Pero los años 60 y 70 son años de lucha y concientización ideológica y política en nuestro país, por lo que su teatro, nuestro teatro siempre hubo de permanecer a la defensiva y a la expectativa de los grandes cambios sociales y los grandes movimientos políticos del mundo entero, desde luego de las luchas agrestes de América Latina contra las dictaduras y de la eclosión de movimientos como el de la liberación femenina, la revolución sexual, el muy incipiente movimiento de liberación homosexual… etcétera.

Todos los dramaturgos de las décadas señaladas irrumpieron en nuestros escenarios con obras de debate político que tendían a la concientización ideológica de lo que el marxismo había denominado la explotación del hombre por el hombre; y sin ambages, a la revolución. Pongamos casos al azar, Carballido, por ejemplo, concibe Un pequeño día de ira y …yo también hablo de la rosa, piezas que apuntalan el desconcierto social de la juventud que le tocó atestiguar; Luis G. Basurto pone el dedo en la llaga en torno a un tema por demás tabú: la relación política entre los clérigos católicos, la necesidad de ventilar las buenas obras de la Teología de la Liberación en sus piezas Asesinato de una conciencia y Con la frente en el polvo. Vicente Leñero reanima el espíritu revolucionario y preclaro de Ernesto Che Guevara en Compañero y Hugo Argüelles va más allá que el propio Basurto y escarba en la conciencia amoral de la clase media, haciendo una crítica demoledora a la primera visita de Karol Wojtyla a nuestro país, en su emblemática El ritual de la salamandra.

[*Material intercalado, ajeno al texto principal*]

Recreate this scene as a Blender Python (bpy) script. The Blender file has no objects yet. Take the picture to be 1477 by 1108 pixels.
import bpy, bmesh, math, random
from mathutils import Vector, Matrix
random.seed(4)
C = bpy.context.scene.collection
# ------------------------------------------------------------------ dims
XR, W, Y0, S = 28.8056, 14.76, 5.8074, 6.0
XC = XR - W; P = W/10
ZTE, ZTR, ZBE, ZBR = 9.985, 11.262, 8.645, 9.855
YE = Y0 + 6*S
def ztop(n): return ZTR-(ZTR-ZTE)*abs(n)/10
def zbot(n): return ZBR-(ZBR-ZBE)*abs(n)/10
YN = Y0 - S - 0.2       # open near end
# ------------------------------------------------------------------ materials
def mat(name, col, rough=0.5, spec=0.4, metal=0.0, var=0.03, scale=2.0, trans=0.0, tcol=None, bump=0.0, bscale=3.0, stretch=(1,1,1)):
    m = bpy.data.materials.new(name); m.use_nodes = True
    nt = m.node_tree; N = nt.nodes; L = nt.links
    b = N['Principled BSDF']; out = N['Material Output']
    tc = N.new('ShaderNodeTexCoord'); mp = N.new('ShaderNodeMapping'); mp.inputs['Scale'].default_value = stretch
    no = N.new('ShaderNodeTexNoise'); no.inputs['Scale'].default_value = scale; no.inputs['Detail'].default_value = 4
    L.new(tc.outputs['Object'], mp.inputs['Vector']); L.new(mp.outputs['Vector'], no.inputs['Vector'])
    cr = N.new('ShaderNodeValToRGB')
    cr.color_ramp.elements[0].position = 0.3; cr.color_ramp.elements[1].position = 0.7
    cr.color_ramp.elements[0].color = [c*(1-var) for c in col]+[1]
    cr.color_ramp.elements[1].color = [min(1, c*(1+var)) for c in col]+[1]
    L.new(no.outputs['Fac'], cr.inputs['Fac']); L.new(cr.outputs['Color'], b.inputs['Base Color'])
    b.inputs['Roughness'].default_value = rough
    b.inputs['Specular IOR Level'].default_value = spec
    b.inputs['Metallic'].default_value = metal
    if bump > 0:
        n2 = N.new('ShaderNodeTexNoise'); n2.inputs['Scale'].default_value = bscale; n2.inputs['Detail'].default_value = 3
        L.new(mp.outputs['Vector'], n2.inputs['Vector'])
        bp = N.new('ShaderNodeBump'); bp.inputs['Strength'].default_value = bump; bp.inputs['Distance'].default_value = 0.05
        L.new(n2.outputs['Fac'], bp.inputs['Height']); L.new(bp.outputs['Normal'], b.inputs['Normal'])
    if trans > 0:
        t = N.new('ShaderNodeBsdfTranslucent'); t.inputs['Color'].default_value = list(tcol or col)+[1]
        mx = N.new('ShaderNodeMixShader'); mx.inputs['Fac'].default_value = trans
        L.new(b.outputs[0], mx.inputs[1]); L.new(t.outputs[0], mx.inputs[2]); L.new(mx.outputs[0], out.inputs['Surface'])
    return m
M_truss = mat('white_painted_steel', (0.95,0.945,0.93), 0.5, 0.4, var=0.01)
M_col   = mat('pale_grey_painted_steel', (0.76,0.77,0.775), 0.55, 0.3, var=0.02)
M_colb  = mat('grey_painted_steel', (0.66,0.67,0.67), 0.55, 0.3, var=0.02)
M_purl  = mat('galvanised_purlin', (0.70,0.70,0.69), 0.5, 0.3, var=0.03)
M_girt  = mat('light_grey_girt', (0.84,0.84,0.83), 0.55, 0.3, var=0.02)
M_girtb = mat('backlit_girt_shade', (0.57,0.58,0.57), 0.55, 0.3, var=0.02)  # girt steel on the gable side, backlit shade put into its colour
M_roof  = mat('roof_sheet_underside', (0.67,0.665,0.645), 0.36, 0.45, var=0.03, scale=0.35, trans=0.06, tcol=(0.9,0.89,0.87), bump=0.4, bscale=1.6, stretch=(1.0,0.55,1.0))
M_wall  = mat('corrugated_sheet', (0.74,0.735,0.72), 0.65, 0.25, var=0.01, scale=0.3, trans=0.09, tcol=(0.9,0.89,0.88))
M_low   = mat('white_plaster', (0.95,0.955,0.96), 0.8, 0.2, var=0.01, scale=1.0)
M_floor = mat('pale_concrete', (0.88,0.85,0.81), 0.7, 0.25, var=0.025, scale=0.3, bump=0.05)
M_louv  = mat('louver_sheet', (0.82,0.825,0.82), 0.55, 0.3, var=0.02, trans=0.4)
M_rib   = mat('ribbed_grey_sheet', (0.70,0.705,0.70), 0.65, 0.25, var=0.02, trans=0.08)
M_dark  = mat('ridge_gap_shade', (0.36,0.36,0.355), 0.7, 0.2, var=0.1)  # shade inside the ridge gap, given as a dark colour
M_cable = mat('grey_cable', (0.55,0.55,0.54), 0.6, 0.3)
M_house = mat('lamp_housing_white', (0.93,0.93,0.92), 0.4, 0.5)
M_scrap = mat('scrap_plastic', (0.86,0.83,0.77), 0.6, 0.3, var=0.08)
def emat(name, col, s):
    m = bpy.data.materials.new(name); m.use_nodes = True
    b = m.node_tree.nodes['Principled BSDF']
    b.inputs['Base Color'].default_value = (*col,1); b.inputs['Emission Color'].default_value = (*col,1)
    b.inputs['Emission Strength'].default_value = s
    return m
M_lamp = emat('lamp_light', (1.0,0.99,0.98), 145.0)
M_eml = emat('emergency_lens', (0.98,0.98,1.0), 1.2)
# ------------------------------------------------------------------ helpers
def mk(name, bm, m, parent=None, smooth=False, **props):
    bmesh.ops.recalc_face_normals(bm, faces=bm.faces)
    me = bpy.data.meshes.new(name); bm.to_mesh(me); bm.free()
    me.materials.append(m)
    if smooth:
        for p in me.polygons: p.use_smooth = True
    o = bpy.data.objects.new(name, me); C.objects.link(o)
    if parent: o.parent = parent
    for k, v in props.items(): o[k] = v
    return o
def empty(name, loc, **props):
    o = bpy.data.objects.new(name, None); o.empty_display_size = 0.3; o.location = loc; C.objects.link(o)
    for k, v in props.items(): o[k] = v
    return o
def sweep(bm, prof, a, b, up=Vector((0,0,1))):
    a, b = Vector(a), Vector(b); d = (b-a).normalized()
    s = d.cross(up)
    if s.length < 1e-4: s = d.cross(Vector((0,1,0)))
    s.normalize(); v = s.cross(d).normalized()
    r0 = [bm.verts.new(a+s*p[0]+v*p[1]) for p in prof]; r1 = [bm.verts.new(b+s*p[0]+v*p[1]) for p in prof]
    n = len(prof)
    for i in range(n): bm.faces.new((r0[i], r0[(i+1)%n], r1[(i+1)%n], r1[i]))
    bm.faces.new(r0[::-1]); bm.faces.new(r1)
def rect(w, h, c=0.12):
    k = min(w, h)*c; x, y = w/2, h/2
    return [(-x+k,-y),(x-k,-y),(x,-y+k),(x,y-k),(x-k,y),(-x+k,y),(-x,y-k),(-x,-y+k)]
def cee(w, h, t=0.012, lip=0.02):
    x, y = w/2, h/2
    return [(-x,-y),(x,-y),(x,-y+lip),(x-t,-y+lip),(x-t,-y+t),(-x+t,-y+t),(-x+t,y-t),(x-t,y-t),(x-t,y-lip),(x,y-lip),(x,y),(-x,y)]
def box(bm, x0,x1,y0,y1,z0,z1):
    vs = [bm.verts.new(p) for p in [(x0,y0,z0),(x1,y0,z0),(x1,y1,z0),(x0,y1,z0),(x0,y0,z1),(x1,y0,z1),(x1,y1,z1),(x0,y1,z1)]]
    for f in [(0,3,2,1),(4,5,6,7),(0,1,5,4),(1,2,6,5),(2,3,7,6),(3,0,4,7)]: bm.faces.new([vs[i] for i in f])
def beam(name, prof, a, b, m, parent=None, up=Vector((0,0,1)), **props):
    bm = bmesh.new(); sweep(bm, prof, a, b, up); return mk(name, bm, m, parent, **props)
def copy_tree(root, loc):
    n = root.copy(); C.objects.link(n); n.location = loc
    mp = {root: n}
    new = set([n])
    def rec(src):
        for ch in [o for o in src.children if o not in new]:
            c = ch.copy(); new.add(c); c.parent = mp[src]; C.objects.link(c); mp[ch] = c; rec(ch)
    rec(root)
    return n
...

Son los tiempos que preceden a El gesticulador de Rodolfo Usigli, obra entre las obras del gran teatro mexicano y de la gran crítica a la descomposición del sistema político mexicano; son los tiempos del teatro colectivo, del teatro político, de la ruptura con patrones estéticos anquilosados; del rompimiento de algunos actores —capitaneados por Enrique Lizalde— con la Asociación Nacional de Actores y el surgimiento del SAI (Sindicato de Actores Independientes) que toman por asalto —por decirlo de alguna forma— el Teatro Coyoacán y montan obras de talante subversivo como la también ya histórica puesta de Marta Luna a la obra de Bertolt Brecht y Kurt Weill La ópera de los tres centavos, en donde nada menos que el icono del teatro y la televisión infantil de mitad del siglo XX, Enrique Alonso Cachirulo interpreta magistralmente el hermoso personaje Pichum de Brecht.

El teatro como rostro de las naciones hace 36 años era ése; el saldo de un teatro combativo, cuestionador, que levantaba ámpula, que molestaba al sistema político (recuérdese justamente la puesta de Óscar Liera, Cúcara Mácara, donde los actores fueron objeto de un intento fallido de linchamiento, aunque sí fueron golpeados y violentados por “atreverse” a tomar la efigie de la Guadalupana en una escena, dentro de una sátira política para entonces intolerable para el partido en el poder, el PRI); un teatro que osaba azotar conciencias, y que no se validaba como teatro de altura si en su hechura no coexistía un compromiso fidedigno con su historia, su tiempo, su sociedad, su realidad política.

Hoy, a más de tres décadas de aquel movimiento de orden natural que se libró en nuestros escenarios y nuestra dramaturgia, ¿cuál es el teatro que refleja el rostro de nuestra nación? La respuesta es desconcertante: Un teatro light, de dudosa exquisitez esteticista y oficialista, por ende y, paradójicamente, no nacionalista, sino elitista, por desgracia, un teatro que no va más allá de ser un divertimento vendible, poco cuestionador, si no es que en nada cuestionante; un teatro que es reflejo obvio del neoliberalismo que ha convertido el arte en mercancía, en objeto de lujo, en oficio de frivolidades y arribismos, donde dramaturgos, directores, actores y demás creativos —salvo muy pocas excepciones que confirman la regla— sólo aspiran al estrellato pusilánime, cuando no al lerdo reconocimiento oficialista del establishment comprado por las derechas, escribiendo un teatro desvinculado de su aquí y su ahora, temeroso de levantar olas, medroso para enfocar una crítica genuina y valiente (porque pueden pagar las consecuencias y verse censurados, relegados, hechos a un lado por su atrevimiento y sumidos en el desempleo, el sistema castiga).

El rostro de la nación en el teatro de nuestro tiempo es un rostro desencantado, desencajado, desvinculado de nuestro entorno social, político, ético y estético, porque es un teatro que sólo se ha visto en el espejo de la vendimia generada por el miedo a decir la verdad, a combatir con la palabra y el arte, porque la ley que ha impuesto la hegemonía neoliberal es: o irse por las ramas (asumiendo el discurso hegemónico) o irse “a la chingada” entre tanto muerto enterrado por una guerra estúpida como ha sido la del narco.

No hay ya politización, no existe concientización, es imposible pensar en un debate al interior de la dramaturgia y el teatro mexicano de nuestros días, quizá porque ya no hay teatro mexicano, sin duda porque lo que queda del teatro nacional es el reflejo de una sociedad moribunda. Una sociedad que ha sido minada en sus más auténticos valores de transgresión y lucha.